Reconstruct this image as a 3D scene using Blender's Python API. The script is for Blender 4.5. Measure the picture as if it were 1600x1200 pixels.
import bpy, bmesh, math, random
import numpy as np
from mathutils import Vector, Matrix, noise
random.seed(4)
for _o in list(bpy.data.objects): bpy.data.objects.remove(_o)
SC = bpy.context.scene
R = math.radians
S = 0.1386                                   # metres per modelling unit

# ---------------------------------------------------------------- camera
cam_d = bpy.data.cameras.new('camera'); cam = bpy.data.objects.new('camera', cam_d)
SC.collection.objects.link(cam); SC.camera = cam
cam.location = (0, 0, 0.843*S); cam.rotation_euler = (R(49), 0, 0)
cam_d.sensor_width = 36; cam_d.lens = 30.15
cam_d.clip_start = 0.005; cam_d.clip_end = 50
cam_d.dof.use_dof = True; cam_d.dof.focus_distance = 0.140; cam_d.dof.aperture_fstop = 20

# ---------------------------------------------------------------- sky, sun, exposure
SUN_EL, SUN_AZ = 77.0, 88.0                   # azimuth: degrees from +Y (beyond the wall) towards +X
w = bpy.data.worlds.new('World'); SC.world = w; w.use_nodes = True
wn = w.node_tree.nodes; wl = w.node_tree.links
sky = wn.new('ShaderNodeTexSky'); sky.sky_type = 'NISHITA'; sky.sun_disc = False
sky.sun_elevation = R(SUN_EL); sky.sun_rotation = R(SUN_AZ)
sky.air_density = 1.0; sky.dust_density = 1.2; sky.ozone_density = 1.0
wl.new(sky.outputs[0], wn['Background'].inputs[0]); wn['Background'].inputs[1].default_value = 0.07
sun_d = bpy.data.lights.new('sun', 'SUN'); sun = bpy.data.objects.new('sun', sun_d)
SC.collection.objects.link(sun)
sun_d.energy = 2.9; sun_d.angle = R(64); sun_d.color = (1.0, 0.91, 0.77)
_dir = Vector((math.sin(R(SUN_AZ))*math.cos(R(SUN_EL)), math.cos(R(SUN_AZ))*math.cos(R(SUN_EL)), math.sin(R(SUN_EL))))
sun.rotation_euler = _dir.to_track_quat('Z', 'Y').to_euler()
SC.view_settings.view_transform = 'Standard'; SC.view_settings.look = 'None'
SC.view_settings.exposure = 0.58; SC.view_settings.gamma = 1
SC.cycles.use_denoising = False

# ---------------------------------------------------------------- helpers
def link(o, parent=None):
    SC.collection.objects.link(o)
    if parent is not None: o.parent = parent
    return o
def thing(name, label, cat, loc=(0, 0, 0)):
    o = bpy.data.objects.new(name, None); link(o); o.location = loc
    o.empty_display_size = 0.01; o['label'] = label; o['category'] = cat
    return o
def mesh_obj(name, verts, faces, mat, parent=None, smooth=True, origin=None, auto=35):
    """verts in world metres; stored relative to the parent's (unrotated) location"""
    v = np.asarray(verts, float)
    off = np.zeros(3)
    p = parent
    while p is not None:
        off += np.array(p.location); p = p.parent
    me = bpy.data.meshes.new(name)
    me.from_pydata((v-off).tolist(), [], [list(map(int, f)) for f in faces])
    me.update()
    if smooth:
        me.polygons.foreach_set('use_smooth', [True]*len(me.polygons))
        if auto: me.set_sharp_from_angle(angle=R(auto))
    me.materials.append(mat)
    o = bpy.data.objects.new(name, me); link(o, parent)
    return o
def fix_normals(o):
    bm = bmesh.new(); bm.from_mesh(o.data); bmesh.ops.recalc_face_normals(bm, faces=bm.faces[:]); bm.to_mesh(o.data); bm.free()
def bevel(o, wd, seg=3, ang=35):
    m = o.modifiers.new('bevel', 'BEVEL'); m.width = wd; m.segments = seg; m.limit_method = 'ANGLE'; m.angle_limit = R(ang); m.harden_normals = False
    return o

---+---

• PROBLEM DESCRIPTION
Copy, from the material, each line that holds the string "scene".

• ANSWER TO THIS EXERCISE
Reconstruct this image as a 3D scene using Blender's Python API. The script is for Blender 4.5. Measure the picture as if it were 1600x1200 pixels.
SC = bpy.context.scene